Un appel à la « libération rapide » de Yasin Akgül

C’est aussi dans ce contexte tendu pour le pouvoir qu’un tribunal d’Istanbul a ordonné, mardi, le placement en détention provisoire de sept journalistes turcs, dont le photographe de l’Agence France-Presse (AFP) Yasin Akgül, le photoreporter indépendant Bülent Kiliç, le reporter de la chaîne Now Haber Ali Onur Tosun, ainsi que le journaliste indépendant Zeynep Kuray. Le pouvoir turc les accuse d’avoir participé à des rassemblements illégaux.

Le directeur général de l’AFP, Fabrice Fries, a appelé la présidence turque à la « libération rapide » du reporter : « Yasin Akgül ne manifestait pas, il couvrait comme journaliste l’un des nombreux rassemblements organisés dans le pays depuis le mercredi 19 mars. »

Même stratégie pour Recep Tayyip Erdogan, qui affirme que, « si vous aviez commis dans un pays occidental le millième des actes de vandalisme que vous avez commis dans notre pays, vous ne savez pas ce qu’il vous serait arrivé », dans une attaque visant les manifestants. Le dirigeant, dont l’exercice du pouvoir est au centre du mouvement de contestation, les accuse d’attaquer la police et de « brûler les rues et les cours des mosquées ».

« C’est notre responsabilité historique en tant que jeunes de descendre dans la rue », a rétorqué Kerem Gümre, un étudiant âgé de 23 ans.

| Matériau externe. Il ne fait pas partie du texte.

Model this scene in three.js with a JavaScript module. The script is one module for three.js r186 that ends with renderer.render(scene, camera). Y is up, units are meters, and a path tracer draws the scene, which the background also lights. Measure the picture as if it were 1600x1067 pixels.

Au moins 55 des 81 provinces du pays ont été théâtres d’actions et de rassemblements, selon un décompte de l’AFP. « Si vous frappez un jeune avec une matraque ou le visez avec du gaz lacrymogène ou une balle en caoutchouc ce soir, je vous demanderai des comptes », a de son côté appuyé, mardi soir, le chef du CHP à l’endroit de la police.

Özgür Özel s’était rendu plus tôt à la prison de Silivri, en lisière d’Istanbul, où sont incarcérés depuis dimanche le maire de la ville et 48 coaccusés, parmi lesquels deux maires d’arrondissements également membres du CHP. « J’ai rencontré trois lions à l’intérieur. Ils sont debout, la tête haute », a-t-il déclaré.

Le CHP, qui a investi dimanche 23 mars Ekrem İmamoğlu comme son candidat à la prochaine élection présidentielle prévue en 2028, a aussi appelé au boycott d’une vingtaine d’enseignes turques réputées proches du pouvoir. « Serez-vous au grand rassemblement de samedi pour soutenir Ekrem Imamoglu, pour vous opposer à [sa] détention (…) et dire que nous voulons des élections anticipées ? », a ensuite questionné Özgür Özel à une foule réunie pour le septième soir consécutif devant la mairie d’Istanbul. L’élu politique a précisé que ce rassemblement aurait lieu à la mi-journée du samedi 29 mars, sur un vaste terrain du quartier de Maltepe, sur la rive asiatique d’Istanbul, et non devant l’hôtel de ville. Le tout afin de maintenir la pression sur un gouvernement déterminé à conserver le pouvoir.